### Problem to work on
Give every line below again, exactly.

>> BEGIN Data lines

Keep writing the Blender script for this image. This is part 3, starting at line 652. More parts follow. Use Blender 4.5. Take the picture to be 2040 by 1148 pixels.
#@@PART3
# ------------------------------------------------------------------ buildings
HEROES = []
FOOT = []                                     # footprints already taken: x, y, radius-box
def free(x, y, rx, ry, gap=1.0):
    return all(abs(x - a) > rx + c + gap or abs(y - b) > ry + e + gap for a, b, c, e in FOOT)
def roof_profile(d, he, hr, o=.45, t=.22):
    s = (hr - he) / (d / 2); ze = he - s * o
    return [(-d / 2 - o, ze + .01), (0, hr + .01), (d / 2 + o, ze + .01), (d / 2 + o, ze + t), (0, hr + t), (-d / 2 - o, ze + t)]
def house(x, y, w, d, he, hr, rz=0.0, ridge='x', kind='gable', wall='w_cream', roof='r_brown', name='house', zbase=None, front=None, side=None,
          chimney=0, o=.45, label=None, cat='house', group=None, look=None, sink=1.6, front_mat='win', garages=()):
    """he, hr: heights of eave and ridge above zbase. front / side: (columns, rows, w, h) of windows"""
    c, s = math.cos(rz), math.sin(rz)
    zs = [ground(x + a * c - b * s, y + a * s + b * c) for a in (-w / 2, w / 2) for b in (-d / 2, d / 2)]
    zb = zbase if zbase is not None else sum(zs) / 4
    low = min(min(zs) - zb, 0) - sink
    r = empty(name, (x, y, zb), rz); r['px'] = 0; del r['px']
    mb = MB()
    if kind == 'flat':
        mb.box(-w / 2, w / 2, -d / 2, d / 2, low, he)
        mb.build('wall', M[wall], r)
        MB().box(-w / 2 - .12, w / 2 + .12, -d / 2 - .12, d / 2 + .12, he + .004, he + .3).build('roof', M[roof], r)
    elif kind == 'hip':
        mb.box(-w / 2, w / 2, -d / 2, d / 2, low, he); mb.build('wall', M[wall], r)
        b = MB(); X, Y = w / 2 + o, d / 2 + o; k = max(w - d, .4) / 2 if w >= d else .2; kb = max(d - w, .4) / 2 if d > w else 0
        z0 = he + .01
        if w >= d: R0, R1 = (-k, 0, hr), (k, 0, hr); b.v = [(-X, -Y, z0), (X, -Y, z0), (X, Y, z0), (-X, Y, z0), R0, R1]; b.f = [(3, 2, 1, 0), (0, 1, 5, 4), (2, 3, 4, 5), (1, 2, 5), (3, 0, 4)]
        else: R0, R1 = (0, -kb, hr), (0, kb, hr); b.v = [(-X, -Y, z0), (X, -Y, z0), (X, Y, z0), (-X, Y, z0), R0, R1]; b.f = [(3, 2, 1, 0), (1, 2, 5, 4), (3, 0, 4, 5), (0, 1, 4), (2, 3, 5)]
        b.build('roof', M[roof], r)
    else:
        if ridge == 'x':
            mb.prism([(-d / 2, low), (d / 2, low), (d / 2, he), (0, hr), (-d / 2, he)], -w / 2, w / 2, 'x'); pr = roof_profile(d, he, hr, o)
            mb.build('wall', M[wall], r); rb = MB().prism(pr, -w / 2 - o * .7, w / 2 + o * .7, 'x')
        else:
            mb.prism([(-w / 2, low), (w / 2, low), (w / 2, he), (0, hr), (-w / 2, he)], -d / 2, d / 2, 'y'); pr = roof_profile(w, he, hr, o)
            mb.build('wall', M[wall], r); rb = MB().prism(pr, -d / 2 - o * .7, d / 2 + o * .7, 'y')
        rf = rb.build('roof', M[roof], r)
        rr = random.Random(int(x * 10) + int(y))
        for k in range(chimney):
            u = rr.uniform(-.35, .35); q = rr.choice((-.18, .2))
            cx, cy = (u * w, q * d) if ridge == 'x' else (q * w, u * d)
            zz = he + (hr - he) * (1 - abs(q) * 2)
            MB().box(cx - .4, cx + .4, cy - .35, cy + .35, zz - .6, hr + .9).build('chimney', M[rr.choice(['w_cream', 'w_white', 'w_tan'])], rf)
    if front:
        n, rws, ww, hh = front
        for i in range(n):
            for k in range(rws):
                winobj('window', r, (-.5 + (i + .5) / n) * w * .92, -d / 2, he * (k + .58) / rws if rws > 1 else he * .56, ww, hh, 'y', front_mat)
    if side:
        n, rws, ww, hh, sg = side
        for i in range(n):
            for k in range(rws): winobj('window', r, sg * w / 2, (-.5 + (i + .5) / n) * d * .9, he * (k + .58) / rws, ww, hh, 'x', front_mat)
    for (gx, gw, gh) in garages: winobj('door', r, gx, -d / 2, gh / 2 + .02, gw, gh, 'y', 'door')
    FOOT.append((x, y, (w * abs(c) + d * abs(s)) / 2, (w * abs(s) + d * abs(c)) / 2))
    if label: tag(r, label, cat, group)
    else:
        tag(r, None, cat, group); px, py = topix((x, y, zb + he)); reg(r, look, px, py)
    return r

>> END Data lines

### Response to this exercise
Keep writing the Blender script for this image. This is part 3, starting at line 652. More parts follow. Use Blender 4.5. Take the picture to be 2040 by 1148 pixels.
#@@PART3
# ------------------------------------------------------------------ buildings
HEROES = []
FOOT = []                                     # footprints already taken: x, y, radius-box
def free(x, y, rx, ry, gap=1.0):
    return all(abs(x - a) > rx + c + gap or abs(y - b) > ry + e + gap for a, b, c, e in FOOT)
def roof_profile(d, he, hr, o=.45, t=.22):
    s = (hr - he) / (d / 2); ze = he - s * o
    return [(-d / 2 - o, ze + .01), (0, hr + .01), (d / 2 + o, ze + .01), (d / 2 + o, ze + t), (0, hr + t), (-d / 2 - o, ze + t)]
def house(x, y, w, d, he, hr, rz=0.0, ridge='x', kind='gable', wall='w_cream', roof='r_brown', name='house', zbase=None, front=None, side=None,
          chimney=0, o=.45, label=None, cat='house', group=None, look=None, sink=1.6, front_mat='win', garages=()):
    """he, hr: heights of eave and ridge above zbase. front / side: (columns, rows, w, h) of windows"""
    c, s = math.cos(rz), math.sin(rz)
    zs = [ground(x + a * c - b * s, y + a * s + b * c) for a in (-w / 2, w / 2) for b in (-d / 2, d / 2)]
    zb = zbase if zbase is not None else sum(zs) / 4
    low = min(min(zs) - zb, 0) - sink
    r = empty(name, (x, y, zb), rz); r['px'] = 0; del r['px']
    mb = MB()
    if kind == 'flat':
        mb.box(-w / 2, w / 2, -d / 2, d / 2, low, he)
        mb.build('wall', M[wall], r)
        MB().box(-w / 2 - .12, w / 2 + .12, -d / 2 - .12, d / 2 + .12, he + .004, he + .3).build('roof', M[roof], r)
    elif kind == 'hip':
        mb.box(-w / 2, w / 2, -d / 2, d / 2, low, he); mb.build('wall', M[wall], r)
        b = MB(); X, Y = w / 2 + o, d / 2 + o; k = max(w - d, .4) / 2 if w >= d else .2; kb = max(d - w, .4) / 2 if d > w else 0
        z0 = he + .01
        if w >= d: R0, R1 = (-k, 0, hr), (k, 0, hr); b.v = [(-X, -Y, z0), (X, -Y, z0), (X, Y, z0), (-X, Y, z0), R0, R1]; b.f = [(3, 2, 1, 0), (0, 1, 5, 4), (2, 3, 4, 5), (1, 2, 5), (3, 0, 4)]
        else: R0, R1 = (0, -kb, hr), (0, kb, hr); b.v = [(-X, -Y, z0), (X, -Y, z0), (X, Y, z0), (-X, Y, z0), R0, R1]; b.f = [(3, 2, 1, 0), (1, 2, 5, 4), (3, 0, 4, 5), (0, 1, 4), (2, 3, 5)]
        b.build('roof', M[roof], r)
    else:
        if ridge == 'x':
            mb.prism([(-d / 2, low), (d / 2, low), (d / 2, he), (0, hr), (-d / 2, he)], -w / 2, w / 2, 'x'); pr = roof_profile(d, he, hr, o)
            mb.build('wall', M[wall], r); rb = MB().prism(pr, -w / 2 - o * .7, w / 2 + o * .7, 'x')
        else:
            mb.prism([(-w / 2, low), (w / 2, low), (w / 2, he), (0, hr), (-w / 2, he)], -d / 2, d / 2, 'y'); pr = roof_profile(w, he, hr, o)
            mb.build('wall', M[wall], r); rb = MB().prism(pr, -d / 2 - o * .7, d / 2 + o * .7, 'y')
        rf = rb.build('roof', M[roof], r)
        rr = random.Random(int(x * 10) + int(y))
        for k in range(chimney):
            u = rr.uniform(-.35, .35); q = rr.choice((-.18, .2))
            cx, cy = (u * w, q * d) if ridge == 'x' else (q * w, u * d)
            zz = he + (hr - he) * (1 - abs(q) * 2)
            MB().box(cx - .4, cx + .4, cy - .35, cy + .35, zz - .6, hr + .9).build('chimney', M[rr.choice(['w_cream', 'w_white', 'w_tan'])], rf)
    if front:
        n, rws, ww, hh = front
        for i in range(n):
            for k in range(rws):
                winobj('window', r, (-.5 + (i + .5) / n) * w * .92, -d / 2, he * (k + .58) / rws if rws > 1 else he * .56, ww, hh, 'y', front_mat)
    if side:
        n, rws, ww, hh, sg = side
        for i in range(n):
            for k in range(rws): winobj('window', r, sg * w / 2, (-.5 + (i + .5) / n) * d * .9, he * (k + .58) / rws, ww, hh, 'x', front_mat)
    for (gx, gw, gh) in garages: winobj('door', r, gx, -d / 2, gh / 2 + .02, gw, gh, 'y', 'door')
    FOOT.append((x, y, (w * abs(c) + d * abs(s)) / 2, (w * abs(s) + d * abs(c)) / 2))
    if label: tag(r, label, cat, group)
    else:
        tag(r, None, cat, group); px, py = topix((x, y, zb + he)); reg(r, look, px, py)
    return r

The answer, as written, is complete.